Nesta segunda fase o Governo objetiva a tributação dos dividendos das empresas, podendo se valer da proposta existente (Projeto de Lei n. 2.337/2021) ou formular proposta própria, sendo a expectativa que a segunda fase da reforma tributária seja buscada no decorrer do ano de 2.024. 

Todo esse contexto se soma ao déficit primário superior a quarenta bilhões divulgado pelo Governo e noticiado pela grande mídia, de modo que reforma tributária neste cenário e de forma parcial pode representar verdadeiro risco de aumento da carga tributária ainda que haja a desburocratização do sistema. 

Segundo a teoria das janelas quebradas cujas bases teóricas foram talhadas por James Q. Wilson e George Kelling em artigo publicado na revista The Atlantic Monthly1, e que desencadeou trabalhos e livros nas áreas da criminologia e sociologia, um edifício que possui uma janela quebrada deve ser rapidamente reparado, posto que do contrário vândalos quebrarão mais janelas até o ponto em que todas as janelas estarão quebradas, sendo certo que situação similar acontece no campo criminal, devendo pequenos delitos serem combatidos pelo Estado para que delitos maiores não venham a surgir. 

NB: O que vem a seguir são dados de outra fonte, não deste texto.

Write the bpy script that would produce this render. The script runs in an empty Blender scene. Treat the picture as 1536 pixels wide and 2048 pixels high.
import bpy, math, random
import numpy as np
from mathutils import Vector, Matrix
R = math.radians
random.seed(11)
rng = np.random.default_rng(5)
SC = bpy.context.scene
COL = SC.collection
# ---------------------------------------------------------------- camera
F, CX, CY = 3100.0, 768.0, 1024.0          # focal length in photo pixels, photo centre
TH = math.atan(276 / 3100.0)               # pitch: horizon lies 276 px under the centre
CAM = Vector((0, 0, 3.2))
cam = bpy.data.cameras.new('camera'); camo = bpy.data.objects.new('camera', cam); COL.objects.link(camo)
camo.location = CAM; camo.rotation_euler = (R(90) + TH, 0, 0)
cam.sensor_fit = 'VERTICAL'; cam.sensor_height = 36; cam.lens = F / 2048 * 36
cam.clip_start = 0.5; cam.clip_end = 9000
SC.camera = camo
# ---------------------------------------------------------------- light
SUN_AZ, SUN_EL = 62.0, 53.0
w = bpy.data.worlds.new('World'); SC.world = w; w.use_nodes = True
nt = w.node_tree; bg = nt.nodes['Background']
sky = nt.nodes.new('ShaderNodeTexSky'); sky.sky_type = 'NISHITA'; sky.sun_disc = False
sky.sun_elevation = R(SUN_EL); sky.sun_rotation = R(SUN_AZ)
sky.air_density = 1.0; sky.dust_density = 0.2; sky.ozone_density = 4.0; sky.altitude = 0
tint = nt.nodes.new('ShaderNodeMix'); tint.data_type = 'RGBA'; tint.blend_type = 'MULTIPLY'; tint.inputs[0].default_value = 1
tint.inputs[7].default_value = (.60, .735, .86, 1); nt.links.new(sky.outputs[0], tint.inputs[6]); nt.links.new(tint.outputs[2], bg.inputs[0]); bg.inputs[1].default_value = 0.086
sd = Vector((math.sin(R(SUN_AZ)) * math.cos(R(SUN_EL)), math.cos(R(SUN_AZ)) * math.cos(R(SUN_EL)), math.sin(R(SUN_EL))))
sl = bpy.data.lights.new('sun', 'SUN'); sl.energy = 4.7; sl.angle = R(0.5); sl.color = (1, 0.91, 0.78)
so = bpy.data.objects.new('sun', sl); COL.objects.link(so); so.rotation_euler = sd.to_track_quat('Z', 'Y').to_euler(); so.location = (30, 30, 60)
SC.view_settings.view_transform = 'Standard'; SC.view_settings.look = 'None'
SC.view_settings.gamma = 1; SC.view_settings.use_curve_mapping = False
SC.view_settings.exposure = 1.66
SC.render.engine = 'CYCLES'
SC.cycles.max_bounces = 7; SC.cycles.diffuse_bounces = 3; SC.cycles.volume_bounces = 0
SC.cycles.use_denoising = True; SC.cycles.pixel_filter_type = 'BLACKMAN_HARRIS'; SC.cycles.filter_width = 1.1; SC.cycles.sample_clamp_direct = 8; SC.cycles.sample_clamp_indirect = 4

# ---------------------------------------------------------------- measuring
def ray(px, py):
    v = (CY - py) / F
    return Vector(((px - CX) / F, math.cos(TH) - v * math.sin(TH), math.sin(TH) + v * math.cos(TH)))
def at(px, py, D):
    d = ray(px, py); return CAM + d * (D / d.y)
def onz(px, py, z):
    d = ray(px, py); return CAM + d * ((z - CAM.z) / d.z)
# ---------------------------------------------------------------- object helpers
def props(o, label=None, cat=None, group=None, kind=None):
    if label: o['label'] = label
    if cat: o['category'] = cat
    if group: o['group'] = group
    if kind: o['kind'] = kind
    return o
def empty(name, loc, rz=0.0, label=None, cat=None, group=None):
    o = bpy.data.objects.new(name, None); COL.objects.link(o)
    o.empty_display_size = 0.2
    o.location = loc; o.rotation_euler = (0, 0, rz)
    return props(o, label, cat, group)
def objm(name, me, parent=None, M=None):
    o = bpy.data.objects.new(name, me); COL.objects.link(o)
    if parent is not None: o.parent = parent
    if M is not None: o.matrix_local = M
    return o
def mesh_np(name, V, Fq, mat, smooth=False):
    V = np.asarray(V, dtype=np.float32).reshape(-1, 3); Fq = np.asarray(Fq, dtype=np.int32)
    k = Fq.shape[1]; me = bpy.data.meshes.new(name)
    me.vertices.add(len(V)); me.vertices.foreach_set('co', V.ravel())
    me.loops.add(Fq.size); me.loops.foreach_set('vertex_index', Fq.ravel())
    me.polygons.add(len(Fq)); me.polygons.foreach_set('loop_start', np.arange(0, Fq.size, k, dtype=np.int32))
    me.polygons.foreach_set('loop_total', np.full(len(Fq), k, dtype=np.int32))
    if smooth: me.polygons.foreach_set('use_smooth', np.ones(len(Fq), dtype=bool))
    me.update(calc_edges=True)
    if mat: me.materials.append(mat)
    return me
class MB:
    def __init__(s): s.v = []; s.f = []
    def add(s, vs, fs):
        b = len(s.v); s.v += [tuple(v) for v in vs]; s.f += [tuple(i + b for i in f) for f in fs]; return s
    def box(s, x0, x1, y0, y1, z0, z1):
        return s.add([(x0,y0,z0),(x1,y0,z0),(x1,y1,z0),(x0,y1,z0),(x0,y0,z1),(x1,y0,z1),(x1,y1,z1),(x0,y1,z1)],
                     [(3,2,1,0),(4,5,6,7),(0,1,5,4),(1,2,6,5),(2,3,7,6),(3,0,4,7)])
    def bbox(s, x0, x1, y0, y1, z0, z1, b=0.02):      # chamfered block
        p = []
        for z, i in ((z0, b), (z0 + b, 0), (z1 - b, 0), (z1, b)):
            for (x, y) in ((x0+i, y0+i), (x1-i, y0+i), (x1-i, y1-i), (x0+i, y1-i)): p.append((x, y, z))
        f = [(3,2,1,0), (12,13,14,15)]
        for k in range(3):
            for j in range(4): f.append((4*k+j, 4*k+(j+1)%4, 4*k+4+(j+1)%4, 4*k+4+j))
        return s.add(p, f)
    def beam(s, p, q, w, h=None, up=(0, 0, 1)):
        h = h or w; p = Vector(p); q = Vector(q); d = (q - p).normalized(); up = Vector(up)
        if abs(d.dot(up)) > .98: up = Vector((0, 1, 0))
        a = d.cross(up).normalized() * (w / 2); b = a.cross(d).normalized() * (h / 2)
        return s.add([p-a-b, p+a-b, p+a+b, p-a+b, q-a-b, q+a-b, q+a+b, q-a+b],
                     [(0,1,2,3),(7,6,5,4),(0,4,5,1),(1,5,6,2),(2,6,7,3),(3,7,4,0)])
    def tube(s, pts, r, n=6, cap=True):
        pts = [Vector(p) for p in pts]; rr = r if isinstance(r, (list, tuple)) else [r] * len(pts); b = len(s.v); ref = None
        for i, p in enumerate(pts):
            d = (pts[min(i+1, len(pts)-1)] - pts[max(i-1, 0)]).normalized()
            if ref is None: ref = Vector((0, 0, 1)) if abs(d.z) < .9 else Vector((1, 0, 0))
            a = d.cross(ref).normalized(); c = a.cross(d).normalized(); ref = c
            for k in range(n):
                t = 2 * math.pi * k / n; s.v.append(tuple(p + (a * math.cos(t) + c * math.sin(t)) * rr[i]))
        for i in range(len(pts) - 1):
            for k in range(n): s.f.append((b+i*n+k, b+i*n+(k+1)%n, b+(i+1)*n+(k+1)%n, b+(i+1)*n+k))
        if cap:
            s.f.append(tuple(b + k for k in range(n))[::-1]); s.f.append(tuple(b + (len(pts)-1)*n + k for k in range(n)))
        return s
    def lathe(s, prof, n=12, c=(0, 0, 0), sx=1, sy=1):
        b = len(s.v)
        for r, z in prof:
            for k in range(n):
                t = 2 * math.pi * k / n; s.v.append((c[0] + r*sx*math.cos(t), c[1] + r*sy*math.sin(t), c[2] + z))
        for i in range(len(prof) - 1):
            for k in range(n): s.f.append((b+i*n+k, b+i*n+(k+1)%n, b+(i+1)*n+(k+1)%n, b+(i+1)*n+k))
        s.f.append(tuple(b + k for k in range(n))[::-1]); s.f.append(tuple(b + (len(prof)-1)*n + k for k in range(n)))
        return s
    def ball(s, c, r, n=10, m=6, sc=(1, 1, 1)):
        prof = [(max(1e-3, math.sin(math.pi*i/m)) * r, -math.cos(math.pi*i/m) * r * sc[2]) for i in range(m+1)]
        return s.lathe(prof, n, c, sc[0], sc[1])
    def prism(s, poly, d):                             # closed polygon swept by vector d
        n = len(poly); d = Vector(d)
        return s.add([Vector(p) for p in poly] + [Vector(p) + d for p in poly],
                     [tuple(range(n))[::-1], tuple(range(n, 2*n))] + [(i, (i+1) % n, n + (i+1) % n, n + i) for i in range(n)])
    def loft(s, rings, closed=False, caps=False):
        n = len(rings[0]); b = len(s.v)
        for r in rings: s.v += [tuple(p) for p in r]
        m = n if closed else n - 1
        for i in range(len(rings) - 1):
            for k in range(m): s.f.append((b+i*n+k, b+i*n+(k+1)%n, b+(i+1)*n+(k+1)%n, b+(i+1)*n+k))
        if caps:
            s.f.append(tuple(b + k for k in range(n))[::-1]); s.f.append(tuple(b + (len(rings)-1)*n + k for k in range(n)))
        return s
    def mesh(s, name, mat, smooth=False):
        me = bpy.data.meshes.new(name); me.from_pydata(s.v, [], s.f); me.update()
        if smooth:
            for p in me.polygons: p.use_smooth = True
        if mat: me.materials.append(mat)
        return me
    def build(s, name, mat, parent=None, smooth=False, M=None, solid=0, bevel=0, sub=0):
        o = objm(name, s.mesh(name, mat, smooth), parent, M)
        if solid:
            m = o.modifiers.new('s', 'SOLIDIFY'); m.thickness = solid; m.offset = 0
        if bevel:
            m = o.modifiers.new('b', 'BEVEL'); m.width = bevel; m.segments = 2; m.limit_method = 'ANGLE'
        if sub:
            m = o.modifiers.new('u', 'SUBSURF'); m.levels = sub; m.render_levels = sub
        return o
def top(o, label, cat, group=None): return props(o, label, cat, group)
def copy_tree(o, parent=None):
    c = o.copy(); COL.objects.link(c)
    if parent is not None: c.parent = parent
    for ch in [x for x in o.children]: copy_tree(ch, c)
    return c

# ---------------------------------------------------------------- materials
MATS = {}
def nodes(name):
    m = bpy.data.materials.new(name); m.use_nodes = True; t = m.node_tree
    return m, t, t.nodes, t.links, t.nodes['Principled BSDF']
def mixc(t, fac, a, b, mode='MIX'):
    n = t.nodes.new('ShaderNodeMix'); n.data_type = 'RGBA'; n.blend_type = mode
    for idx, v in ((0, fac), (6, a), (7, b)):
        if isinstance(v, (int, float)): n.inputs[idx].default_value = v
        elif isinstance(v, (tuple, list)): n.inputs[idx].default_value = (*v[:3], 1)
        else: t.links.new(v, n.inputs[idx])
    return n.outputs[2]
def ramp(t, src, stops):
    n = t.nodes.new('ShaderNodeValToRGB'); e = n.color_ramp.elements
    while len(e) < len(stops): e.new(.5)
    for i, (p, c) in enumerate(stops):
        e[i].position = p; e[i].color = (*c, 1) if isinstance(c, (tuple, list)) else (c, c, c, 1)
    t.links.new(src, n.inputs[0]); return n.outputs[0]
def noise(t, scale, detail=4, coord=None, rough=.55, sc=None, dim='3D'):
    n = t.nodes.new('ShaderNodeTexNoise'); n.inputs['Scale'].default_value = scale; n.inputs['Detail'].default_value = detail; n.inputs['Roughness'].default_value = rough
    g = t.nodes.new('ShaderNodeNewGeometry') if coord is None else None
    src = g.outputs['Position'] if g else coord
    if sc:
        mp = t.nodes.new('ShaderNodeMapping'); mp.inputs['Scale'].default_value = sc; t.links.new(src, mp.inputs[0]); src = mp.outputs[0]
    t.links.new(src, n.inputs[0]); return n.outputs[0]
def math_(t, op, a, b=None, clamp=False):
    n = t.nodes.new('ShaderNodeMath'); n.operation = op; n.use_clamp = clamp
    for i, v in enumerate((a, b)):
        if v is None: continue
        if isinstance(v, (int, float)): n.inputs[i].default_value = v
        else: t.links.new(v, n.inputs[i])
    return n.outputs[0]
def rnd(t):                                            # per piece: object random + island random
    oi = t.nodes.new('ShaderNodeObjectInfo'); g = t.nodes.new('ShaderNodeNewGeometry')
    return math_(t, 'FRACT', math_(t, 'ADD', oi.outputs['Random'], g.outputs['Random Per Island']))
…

Pegando de empréstimo a teoria das janelas quebradas, tolerar aumento da carga tributária neste momento para alguns setores em benefício de potencial desburocratização e com a promessa de que o sistema como um todo continuará com a mesma carga tributária, bem como permitir reforma tributária por fases sem que seja possível a análise do conjunto da reforma com todas as suas nuances e efeitos, mantendo, ainda, situações lacônicas como a regulamentação de vários pontos por meio de futura Lei Complementar sem que sejam fixadas especificamente as balizas de referida norma, pode se mostrar caminho sem volta (ou com volta extremamente dificultosa e demorada) e estimular futuros aumentos da carga tributária (como a tributação de dividendos sem os ajustes necessários para que não haja bitributação, ou sem a correção da já castigada faixa de isenção do IRPF, por exemplo).